▶ [Written exercise]: Where a line holds "Blender", copy it.

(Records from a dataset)
Start

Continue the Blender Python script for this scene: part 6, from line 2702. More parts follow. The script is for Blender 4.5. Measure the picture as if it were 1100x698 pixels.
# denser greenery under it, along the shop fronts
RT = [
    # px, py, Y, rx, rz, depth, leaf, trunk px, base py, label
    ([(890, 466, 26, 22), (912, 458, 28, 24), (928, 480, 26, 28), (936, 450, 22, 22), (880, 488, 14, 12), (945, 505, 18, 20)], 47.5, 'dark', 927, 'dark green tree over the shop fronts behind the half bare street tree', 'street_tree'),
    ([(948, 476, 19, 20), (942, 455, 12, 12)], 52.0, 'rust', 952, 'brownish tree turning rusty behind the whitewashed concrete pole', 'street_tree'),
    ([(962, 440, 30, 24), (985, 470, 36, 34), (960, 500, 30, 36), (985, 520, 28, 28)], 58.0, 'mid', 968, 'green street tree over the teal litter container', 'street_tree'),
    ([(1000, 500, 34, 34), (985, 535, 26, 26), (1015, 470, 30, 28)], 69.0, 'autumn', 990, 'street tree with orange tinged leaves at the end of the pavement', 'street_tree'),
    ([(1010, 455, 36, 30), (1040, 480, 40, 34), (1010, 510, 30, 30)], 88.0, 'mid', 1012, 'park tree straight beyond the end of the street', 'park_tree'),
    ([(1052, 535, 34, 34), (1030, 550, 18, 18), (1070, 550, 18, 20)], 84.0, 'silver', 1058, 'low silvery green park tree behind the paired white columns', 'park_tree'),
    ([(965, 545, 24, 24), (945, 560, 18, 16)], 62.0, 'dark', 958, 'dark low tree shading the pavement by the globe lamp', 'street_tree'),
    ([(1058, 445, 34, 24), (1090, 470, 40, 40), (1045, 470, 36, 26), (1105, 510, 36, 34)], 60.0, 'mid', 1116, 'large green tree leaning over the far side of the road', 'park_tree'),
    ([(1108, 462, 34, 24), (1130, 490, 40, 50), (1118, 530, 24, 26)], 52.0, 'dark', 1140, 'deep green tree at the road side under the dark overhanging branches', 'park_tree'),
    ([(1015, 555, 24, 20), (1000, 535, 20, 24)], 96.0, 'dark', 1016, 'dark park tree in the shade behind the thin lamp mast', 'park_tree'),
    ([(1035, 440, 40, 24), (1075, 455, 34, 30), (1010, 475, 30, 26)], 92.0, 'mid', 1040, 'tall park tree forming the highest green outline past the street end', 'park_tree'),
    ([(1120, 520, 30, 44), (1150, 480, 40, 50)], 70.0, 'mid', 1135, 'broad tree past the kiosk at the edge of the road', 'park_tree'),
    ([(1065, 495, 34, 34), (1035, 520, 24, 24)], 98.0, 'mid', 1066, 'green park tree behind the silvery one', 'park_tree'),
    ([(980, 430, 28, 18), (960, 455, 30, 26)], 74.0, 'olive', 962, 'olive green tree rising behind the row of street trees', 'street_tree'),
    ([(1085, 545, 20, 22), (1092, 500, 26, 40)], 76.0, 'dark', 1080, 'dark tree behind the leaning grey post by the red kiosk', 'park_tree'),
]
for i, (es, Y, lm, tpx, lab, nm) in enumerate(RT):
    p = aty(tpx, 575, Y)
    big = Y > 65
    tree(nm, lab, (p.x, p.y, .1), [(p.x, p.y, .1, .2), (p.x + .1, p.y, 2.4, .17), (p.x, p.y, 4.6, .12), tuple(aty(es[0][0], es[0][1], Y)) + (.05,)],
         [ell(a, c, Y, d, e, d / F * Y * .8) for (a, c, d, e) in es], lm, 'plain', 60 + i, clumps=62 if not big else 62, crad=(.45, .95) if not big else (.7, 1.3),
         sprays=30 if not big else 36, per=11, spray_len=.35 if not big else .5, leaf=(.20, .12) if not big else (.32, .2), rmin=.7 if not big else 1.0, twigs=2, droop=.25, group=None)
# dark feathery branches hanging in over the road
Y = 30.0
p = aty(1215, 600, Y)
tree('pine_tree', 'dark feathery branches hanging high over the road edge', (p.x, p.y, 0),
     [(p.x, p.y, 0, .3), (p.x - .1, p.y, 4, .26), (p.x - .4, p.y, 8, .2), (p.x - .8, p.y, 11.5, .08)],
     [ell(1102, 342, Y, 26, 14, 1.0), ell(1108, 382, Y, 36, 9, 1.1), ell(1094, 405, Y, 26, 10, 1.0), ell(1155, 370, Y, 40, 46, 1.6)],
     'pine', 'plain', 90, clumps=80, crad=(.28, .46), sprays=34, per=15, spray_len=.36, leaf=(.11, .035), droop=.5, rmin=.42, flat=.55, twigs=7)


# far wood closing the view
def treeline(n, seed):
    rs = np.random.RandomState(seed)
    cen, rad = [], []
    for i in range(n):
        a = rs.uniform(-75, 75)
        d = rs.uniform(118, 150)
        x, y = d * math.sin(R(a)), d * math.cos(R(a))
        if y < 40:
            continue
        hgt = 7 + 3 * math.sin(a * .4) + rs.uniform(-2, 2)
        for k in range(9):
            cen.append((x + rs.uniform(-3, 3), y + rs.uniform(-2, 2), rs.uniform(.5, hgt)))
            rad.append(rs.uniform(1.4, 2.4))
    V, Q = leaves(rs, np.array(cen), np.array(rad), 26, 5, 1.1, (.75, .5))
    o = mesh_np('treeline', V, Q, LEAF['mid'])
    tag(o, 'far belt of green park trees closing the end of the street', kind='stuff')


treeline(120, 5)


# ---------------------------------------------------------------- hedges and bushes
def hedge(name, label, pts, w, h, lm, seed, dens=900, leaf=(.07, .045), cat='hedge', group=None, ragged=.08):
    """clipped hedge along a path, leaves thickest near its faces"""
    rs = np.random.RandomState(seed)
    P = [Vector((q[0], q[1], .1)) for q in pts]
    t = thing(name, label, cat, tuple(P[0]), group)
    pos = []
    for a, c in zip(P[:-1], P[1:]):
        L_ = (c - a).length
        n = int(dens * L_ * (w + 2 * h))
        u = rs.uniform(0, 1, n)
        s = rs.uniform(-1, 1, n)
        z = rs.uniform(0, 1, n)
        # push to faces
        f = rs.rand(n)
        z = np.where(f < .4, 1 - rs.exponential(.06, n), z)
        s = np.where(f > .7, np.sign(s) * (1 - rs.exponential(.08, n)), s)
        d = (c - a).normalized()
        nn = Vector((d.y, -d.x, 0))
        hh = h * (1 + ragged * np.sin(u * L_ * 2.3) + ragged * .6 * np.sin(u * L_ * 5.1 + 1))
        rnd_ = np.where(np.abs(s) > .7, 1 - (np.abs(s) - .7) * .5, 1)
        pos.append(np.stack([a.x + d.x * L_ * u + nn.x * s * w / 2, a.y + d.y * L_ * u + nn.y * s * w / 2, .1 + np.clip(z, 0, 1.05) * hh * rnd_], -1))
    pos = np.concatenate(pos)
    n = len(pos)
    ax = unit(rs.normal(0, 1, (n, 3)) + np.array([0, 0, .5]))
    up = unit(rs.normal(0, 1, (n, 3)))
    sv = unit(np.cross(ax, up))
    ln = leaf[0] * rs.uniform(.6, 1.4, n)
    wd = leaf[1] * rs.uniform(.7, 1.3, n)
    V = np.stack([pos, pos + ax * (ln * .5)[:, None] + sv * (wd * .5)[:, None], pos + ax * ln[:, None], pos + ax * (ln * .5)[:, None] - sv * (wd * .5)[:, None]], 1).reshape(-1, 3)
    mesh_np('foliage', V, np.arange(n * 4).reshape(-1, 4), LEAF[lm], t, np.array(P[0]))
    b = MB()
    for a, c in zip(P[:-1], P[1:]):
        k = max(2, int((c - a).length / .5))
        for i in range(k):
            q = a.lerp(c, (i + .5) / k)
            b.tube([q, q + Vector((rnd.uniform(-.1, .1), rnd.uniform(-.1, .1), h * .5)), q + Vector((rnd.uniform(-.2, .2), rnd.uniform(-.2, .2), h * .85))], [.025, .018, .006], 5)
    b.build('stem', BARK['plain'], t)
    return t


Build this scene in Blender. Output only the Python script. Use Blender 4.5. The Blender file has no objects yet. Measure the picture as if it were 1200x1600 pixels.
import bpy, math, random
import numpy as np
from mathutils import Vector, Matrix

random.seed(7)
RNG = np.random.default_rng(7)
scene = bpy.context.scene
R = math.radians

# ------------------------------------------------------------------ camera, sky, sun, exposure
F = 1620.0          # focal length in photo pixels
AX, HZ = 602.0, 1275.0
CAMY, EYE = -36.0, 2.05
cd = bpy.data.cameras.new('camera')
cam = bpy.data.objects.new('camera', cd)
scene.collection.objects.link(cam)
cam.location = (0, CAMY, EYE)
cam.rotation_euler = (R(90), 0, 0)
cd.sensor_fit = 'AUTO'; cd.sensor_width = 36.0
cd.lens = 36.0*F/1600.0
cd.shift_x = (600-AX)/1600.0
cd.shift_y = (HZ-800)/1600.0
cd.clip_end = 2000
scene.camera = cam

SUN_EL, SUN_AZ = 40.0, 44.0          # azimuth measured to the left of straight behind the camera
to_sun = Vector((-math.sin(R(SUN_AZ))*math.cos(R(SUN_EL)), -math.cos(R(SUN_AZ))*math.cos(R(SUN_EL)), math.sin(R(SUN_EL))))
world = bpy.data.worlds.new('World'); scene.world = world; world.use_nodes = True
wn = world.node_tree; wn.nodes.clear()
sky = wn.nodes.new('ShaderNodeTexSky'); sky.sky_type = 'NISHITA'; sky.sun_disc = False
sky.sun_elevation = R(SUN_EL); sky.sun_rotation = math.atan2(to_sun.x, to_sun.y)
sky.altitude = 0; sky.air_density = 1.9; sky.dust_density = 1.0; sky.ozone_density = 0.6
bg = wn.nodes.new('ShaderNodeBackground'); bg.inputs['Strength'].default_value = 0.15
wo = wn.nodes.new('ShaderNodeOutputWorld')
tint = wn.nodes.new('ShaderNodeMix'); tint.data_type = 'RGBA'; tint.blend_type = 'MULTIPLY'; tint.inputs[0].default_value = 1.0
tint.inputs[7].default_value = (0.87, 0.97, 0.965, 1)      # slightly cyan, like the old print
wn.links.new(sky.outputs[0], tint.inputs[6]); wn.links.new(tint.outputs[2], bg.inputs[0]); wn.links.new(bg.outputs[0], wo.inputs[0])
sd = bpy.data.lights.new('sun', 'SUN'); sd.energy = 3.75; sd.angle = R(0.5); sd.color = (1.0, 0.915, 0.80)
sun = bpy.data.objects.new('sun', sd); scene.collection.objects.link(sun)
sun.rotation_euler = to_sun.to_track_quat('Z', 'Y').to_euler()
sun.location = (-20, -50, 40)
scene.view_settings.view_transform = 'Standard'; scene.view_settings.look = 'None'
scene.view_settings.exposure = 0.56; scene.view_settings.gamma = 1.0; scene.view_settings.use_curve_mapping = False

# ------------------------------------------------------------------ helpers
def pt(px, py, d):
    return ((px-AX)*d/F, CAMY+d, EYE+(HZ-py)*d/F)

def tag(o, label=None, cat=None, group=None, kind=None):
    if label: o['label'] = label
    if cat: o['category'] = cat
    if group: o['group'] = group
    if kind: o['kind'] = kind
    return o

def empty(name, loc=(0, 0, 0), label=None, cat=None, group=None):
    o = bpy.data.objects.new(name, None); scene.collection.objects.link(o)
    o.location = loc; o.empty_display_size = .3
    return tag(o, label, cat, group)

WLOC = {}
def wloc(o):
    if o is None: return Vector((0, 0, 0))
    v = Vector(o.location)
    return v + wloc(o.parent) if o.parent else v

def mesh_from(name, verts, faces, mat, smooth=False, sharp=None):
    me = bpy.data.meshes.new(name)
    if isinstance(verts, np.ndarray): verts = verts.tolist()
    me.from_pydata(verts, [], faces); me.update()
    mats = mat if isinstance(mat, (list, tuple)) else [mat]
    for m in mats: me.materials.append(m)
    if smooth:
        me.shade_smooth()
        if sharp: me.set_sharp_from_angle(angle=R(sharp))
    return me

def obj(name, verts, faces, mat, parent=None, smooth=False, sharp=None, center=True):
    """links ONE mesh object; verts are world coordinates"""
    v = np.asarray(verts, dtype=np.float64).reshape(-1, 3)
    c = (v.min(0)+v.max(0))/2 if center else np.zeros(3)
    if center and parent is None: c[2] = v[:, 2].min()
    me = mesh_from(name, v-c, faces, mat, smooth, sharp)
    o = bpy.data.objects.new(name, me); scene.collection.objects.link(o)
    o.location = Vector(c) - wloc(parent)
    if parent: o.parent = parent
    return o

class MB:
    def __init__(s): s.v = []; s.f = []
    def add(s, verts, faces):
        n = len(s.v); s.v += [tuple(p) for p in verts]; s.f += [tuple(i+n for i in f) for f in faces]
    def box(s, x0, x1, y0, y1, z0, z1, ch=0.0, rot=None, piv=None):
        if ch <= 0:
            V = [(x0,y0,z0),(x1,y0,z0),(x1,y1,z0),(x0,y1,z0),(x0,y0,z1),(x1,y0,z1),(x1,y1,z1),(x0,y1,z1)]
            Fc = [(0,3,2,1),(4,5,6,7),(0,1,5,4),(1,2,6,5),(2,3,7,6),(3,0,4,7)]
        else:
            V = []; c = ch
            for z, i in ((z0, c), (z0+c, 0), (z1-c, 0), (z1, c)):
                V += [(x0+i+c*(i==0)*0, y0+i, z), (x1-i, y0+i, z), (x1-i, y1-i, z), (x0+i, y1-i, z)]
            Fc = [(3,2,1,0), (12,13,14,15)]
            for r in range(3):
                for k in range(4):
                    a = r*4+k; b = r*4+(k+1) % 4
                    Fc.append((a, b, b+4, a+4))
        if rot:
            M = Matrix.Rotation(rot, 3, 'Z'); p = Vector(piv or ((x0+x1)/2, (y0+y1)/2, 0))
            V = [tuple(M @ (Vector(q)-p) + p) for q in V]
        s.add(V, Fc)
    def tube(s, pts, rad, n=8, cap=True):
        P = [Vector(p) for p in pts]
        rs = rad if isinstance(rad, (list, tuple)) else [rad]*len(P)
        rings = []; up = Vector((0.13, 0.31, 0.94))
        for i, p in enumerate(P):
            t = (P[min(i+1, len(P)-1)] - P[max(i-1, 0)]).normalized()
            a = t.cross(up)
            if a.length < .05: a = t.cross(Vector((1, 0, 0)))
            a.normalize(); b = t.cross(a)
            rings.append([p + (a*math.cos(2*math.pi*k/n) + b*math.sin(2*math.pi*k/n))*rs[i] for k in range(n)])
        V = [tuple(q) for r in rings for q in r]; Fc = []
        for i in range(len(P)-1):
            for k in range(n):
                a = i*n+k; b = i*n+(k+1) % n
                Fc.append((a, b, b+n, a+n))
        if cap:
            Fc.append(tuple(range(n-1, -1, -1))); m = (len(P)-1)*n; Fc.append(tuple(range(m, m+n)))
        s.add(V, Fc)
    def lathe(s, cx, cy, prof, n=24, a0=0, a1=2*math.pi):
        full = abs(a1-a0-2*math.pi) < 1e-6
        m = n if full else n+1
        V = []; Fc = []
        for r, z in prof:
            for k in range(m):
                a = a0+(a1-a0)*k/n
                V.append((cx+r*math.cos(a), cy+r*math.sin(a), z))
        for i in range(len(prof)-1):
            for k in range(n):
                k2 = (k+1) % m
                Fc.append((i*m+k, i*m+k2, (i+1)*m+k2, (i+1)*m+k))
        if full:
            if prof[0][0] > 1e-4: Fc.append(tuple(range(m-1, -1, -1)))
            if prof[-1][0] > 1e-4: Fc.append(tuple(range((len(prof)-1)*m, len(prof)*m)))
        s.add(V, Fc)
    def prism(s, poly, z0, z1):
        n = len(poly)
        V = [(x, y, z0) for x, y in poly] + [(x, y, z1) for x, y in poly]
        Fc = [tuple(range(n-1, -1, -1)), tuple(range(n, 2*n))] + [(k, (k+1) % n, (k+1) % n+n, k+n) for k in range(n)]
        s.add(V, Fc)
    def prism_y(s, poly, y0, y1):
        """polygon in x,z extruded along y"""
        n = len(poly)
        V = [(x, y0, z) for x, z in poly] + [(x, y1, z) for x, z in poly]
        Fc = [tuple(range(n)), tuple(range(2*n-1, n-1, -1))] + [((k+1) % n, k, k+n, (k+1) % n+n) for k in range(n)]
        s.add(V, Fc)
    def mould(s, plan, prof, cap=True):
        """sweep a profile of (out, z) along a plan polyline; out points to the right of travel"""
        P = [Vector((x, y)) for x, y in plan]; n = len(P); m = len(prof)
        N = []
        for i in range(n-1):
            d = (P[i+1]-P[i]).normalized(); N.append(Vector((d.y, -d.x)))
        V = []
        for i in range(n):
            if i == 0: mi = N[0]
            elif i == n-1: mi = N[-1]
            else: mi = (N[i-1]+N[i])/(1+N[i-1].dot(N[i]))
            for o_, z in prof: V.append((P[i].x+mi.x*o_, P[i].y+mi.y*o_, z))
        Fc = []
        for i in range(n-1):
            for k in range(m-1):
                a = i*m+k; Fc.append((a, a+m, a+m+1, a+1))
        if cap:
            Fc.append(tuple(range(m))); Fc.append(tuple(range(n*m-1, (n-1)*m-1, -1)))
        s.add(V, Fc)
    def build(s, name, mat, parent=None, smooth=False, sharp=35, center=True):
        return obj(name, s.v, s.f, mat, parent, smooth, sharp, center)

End

▶ [Exercise response]:
Continue the Blender Python script for this scene: part 6, from line 2702. More parts follow. The script is for Blender 4.5. Measure the picture as if it were 1100x698 pixels.
Build this scene in Blender. Output only the Python script. Use Blender 4.5. The Blender file has no objects yet. Measure the picture as if it were 1200x1600 pixels.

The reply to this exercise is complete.